Chris Hall of AlterNet has a special announcement to make: “Hitchens, Dawkins and Harris are old news. A totally different atheism is on the rise.”
This even newer New Atheism is all about social justice. Hall
sums it up this way:
“The activists who insist that atheism address matters of social
justice are not distracting the movement from its purpose or being divisive;
they are insisting it deliver on the promises that attracted so many of us to
it in the first place.”
If the most significant promise of atheism is social
justice, I can’t wait to see atheism try to deliver. It seems to me that an
absence of belief (or belief in an Absence), is in a pretty poor position to
promise much of anything.
Atheism and Social Justice
But no, this is exactly what the new New Atheists are
saying. (Can we please just call them the “NNA” for short? Thanks.) Post-Dawkins
disbelievers view their lack of belief “less as an end in itself”, but as part
of the social justice conversation. We’re told that “an increasing number of
the most passionate voices bringing new people into the movement [meaning
atheism] are people of color, women, transgendered, or queer.”
Short version: The NNA sees skepticism about God, heaven and
the Bible as part of the discussion about race, sexual equality and sexual
identity.
How does that work? Hall puts it like this:
“To make ethical decisions without the revelations from a deity means that the responsibility for those decisions ends with you, and no one else. Even more importantly, when you accept that there is no world beyond this one, you have to turn your eyes away from the sky and look at the people around you.”
That’s certainly one way to look at it. But oddly enough,
when we talk about the responsibility for human decisions ending with us, we
find ourselves right back in the scripture, which says something eerily similar.

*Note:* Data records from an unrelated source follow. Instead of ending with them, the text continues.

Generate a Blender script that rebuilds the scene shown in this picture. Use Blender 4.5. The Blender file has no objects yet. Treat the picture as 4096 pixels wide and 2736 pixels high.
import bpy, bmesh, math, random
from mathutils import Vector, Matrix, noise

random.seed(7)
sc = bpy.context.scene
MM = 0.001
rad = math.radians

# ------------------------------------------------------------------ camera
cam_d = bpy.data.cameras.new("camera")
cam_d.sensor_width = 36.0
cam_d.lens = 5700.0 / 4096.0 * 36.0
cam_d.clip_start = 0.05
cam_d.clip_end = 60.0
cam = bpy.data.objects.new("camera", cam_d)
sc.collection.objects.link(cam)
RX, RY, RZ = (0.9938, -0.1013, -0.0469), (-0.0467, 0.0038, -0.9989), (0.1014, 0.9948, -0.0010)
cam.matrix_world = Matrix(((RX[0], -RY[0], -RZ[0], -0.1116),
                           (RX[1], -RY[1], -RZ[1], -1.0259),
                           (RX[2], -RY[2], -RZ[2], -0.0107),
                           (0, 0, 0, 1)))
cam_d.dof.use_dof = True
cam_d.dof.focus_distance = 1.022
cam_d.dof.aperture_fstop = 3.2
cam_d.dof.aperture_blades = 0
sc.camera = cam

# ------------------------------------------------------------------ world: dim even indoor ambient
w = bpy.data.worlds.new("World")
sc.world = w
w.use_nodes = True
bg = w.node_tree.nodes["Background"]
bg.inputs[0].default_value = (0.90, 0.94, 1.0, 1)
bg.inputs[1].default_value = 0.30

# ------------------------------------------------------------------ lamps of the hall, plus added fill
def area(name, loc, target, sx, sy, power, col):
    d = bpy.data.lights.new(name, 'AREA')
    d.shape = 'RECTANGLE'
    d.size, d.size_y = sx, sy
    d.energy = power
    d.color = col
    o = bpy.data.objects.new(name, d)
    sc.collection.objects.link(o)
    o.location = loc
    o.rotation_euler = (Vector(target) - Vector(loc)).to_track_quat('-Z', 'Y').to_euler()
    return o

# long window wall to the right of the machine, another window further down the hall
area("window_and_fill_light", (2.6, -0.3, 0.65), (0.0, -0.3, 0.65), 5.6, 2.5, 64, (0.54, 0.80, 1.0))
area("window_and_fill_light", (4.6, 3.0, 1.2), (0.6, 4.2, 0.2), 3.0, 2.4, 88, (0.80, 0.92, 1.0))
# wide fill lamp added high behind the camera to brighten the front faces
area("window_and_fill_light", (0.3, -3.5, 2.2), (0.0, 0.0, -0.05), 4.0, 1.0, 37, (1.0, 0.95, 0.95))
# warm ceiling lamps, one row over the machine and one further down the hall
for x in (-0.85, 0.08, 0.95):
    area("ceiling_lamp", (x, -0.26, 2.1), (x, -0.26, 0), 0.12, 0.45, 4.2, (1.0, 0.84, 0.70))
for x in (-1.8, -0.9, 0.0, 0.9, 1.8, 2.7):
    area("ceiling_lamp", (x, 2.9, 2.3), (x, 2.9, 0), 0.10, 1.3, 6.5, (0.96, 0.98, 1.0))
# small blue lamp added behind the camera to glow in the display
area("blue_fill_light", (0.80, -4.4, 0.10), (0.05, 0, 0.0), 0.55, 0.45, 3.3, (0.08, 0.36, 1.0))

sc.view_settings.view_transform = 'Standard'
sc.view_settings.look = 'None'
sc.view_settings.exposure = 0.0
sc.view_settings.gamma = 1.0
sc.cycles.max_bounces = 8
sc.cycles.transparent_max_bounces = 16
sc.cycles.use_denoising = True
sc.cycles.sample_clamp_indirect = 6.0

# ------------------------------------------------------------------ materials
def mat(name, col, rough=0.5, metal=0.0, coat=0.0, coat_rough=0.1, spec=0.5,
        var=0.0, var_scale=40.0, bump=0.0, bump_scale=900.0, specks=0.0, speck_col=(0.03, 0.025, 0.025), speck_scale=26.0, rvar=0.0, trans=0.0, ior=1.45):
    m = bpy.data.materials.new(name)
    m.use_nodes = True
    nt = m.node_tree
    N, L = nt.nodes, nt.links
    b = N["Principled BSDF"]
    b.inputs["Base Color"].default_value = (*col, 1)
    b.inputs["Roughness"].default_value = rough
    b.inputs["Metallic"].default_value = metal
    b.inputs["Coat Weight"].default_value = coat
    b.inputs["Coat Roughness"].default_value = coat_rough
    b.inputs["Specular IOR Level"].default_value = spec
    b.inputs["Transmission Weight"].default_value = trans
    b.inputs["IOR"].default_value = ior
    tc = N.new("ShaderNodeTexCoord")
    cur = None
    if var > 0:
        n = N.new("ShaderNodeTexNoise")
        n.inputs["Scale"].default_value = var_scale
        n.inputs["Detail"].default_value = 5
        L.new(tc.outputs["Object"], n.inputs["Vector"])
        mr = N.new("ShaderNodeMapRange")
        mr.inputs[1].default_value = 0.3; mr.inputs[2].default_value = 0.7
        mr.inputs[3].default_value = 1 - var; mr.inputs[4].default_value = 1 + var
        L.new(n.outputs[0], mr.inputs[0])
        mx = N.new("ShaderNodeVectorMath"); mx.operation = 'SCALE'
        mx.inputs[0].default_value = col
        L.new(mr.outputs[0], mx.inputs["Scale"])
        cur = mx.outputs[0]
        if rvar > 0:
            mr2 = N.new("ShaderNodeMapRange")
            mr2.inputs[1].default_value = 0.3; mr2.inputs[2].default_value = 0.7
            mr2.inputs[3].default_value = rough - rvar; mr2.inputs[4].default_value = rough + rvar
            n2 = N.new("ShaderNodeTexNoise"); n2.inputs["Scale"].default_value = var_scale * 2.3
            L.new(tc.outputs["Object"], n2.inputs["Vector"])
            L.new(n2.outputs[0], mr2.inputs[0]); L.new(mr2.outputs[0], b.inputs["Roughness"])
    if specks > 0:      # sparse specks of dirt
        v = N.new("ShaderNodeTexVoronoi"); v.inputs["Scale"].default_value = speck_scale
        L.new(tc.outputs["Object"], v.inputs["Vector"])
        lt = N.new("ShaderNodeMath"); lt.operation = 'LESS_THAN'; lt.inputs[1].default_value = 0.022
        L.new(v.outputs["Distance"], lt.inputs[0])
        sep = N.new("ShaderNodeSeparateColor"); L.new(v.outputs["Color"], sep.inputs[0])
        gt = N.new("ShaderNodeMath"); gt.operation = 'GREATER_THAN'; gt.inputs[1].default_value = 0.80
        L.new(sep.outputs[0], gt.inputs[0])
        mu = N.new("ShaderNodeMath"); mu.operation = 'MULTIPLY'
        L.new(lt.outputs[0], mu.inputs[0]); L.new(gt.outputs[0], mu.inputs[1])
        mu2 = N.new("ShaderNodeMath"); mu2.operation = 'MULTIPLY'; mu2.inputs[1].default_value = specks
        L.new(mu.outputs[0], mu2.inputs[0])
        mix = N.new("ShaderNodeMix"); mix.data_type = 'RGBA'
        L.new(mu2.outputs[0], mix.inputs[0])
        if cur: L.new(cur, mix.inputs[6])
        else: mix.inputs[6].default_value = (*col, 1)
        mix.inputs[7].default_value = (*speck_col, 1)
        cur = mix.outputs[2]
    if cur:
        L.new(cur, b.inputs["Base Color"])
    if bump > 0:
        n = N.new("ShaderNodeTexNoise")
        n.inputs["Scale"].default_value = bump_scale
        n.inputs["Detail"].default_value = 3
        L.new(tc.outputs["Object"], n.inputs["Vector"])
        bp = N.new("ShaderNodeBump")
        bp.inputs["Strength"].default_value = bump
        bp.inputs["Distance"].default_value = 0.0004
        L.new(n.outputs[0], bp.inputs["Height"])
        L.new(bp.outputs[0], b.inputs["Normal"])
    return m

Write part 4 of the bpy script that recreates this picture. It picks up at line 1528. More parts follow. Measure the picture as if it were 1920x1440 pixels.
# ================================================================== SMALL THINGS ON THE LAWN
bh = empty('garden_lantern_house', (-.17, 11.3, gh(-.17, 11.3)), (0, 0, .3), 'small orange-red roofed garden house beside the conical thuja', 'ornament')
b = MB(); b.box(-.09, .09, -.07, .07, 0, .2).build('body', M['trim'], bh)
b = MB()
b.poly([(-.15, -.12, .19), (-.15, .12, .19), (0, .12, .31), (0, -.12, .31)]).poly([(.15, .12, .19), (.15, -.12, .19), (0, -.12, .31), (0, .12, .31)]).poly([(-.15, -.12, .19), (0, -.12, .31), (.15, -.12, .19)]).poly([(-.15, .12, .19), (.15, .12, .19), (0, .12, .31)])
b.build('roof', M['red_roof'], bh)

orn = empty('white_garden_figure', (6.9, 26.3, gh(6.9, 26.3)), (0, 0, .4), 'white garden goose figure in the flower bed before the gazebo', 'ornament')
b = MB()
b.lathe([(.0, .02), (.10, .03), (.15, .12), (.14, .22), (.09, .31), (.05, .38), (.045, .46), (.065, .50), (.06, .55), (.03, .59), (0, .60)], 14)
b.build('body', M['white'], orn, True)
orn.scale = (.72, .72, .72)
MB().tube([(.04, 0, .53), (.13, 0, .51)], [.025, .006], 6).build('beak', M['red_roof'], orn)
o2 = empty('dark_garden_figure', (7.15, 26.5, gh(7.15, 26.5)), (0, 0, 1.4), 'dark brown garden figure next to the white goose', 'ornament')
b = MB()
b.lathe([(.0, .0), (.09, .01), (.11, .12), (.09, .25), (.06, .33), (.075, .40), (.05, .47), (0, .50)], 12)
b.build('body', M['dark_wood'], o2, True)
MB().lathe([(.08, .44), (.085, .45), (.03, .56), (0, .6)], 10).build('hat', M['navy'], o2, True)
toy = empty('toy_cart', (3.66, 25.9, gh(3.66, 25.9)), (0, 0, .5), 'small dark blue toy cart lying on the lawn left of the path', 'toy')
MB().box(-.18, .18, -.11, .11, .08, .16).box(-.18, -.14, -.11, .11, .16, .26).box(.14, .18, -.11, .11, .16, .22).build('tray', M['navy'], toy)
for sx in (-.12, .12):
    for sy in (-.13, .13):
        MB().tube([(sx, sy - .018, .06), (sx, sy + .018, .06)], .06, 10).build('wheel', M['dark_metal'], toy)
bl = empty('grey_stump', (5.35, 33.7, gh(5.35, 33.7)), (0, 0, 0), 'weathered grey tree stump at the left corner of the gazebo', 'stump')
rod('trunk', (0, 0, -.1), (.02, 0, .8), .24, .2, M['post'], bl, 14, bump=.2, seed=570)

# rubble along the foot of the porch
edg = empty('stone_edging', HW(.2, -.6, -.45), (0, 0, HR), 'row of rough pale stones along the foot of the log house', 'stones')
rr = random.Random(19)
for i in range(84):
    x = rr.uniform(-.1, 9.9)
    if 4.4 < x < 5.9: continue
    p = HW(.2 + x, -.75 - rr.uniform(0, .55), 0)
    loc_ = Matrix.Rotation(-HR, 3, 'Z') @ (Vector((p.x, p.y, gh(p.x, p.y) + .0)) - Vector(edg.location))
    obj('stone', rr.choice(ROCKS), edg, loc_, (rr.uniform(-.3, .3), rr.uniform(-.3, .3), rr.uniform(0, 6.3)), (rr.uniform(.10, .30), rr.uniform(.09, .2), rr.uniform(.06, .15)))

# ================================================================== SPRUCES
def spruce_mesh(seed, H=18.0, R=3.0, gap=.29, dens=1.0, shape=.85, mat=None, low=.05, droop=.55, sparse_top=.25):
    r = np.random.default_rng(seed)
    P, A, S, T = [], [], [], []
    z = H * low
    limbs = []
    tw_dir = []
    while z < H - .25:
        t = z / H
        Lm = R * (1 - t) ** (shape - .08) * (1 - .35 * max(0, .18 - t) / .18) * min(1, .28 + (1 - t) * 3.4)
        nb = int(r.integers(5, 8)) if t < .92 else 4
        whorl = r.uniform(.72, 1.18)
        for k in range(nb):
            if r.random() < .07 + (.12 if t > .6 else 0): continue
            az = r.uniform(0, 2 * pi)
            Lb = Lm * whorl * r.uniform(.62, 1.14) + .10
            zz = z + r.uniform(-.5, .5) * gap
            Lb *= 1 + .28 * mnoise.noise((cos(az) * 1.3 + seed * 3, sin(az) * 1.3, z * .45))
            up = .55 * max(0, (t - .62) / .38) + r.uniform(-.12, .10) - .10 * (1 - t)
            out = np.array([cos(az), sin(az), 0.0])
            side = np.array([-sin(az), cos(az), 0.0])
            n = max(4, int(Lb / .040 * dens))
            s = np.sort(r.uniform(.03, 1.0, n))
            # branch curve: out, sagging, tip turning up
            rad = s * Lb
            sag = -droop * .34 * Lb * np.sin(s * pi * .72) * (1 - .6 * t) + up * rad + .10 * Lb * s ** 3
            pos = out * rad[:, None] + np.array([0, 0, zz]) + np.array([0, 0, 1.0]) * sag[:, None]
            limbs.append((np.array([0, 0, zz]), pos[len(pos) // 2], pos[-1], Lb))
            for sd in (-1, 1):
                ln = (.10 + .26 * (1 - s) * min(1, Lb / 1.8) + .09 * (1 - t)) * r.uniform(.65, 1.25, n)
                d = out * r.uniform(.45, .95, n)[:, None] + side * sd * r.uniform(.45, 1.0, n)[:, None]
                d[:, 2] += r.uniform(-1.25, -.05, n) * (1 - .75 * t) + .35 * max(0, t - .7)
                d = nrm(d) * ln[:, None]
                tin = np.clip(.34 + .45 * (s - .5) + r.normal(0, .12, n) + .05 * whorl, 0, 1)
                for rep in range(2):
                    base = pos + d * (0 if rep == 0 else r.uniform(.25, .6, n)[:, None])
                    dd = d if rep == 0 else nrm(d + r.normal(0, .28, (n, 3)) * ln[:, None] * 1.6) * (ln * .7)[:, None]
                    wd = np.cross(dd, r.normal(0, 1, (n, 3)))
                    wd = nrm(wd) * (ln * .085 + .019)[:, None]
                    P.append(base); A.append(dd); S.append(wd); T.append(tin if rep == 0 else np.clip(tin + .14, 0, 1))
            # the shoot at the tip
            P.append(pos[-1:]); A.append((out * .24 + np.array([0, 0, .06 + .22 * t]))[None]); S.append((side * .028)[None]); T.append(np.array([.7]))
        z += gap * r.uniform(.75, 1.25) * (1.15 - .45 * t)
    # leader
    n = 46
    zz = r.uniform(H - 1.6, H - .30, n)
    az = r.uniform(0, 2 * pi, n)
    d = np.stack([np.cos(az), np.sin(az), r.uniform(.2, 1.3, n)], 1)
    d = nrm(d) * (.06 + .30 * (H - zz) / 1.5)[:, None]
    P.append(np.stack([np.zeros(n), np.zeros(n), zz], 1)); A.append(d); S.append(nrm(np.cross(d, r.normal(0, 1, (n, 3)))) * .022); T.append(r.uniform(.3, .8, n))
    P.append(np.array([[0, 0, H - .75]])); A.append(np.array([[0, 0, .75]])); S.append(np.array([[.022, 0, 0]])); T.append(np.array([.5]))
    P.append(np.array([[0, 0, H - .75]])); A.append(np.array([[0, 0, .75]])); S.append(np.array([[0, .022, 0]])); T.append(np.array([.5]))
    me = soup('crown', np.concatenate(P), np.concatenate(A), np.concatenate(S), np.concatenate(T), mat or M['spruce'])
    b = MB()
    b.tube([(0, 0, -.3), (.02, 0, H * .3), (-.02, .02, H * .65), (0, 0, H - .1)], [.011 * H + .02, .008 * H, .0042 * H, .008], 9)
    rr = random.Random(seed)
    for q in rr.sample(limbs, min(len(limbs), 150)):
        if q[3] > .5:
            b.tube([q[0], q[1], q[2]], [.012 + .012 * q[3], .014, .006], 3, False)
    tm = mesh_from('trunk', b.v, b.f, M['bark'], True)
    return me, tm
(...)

Responsibility Ends With Us Anyway
The first major NNA claim is that ethical
decisions end with you and me. But this is nothing novel; the responsibility for our decisions ends with us
regardless of which worldview we may currently embrace. Even Christians must interpret what they read and respond as individuals according to their consciences and level of understanding. The existence of some sort of official church view about this or that matter does not absolve us from doing our own thinking and obeying.
Here’s what the word of
God says about human responsibility:
- We’re told that men will give an account for every careless word, which must certainly include any genuinely hateful speech the social justice advocates despise.
- We’re assured that each of us will “give an account of himself to God.” This comes in the context of “passing judgement” on our fellow man or “despising” him. Surely here is the antidote to racism, among other things.
- We will give an account for our deeds. So for the Christian, the incentive to be “just” is even more keenly felt. Paul tells the Corinthians “we must all appear before the judgment seat of Christ, so that each one may receive what is due for what he has done in the body, whether good or evil.”
If the goal is genuine justice (as opposed to ‘social justice’, which is frequently employed as a kind
of shorthand for redistributionist politics and excessive-but-very-selective tolerance), there is no better motivator for it than the Christian faith and
the revelation of Christ.
Look at the People Around You
The second NNA claim is that “when you
accept that there is no world beyond this one, you have to turn your eyes away
from the sky and look at the people around you.”
Maybe I’m missing something, but in a universe without God,
I cannot think of a single plausible reason to look at the people around me.
My life stands to be brief, pointless and possibly quite unpleasant. I am an
animal among animals, and I can see no reason to choose altruism or ethics over
being on the one hand the king of beasts clawing his way to the top of the pile,
or on the other a dissolute hermit enjoying the benefits of solitary
self-indulgence.
Chris Hall sees a causal connection between nonbelief and
ethical behavior, and good for him in that respect. But insisting on a
connection and proving it exists are two very different things.
As for looking at the people around us, again, no better motivation may be advanced than the word of God. James tells us that half of “pure and undefiled religion” is to
“visit orphans and widows in their affliction.”
Rationalizing Altruism
Unlike some, I can readily imagine a post-moral, post-Christian
pseudo-atheist, unmoored from logic or reason, flailing around and finding some
temporary peace of mind in caring for the odd widow or orphan. What I cannot
for a second imagine is how he or she might set about rationalizing his behavior.
The atheist may reply, “I don’t have to justify it!” To
which the logical rejoinder is: Then on what possible basis do you go about advocating ethics and altruism
for others?
As has been pointed out ad infinitum, nobody — not Dawkins, not Hitchens, not Sam Harris and certainly
not the NNA gang — has offered any plausible incentive arising from an atheistic worldview to pursue the creation of a ‘heaven on earth’
from which its architects will inevitably cease to derive any benefit the instant they cease
to exist.
Christianity does.
The unfortunate thing is that you cannot defeat flawed logic because it is based on the self inflicted shortcoming of denying logic based on the inconvenient consequences it would bring about. Consequences to what you are doing in the flesh and to your sense of self importance.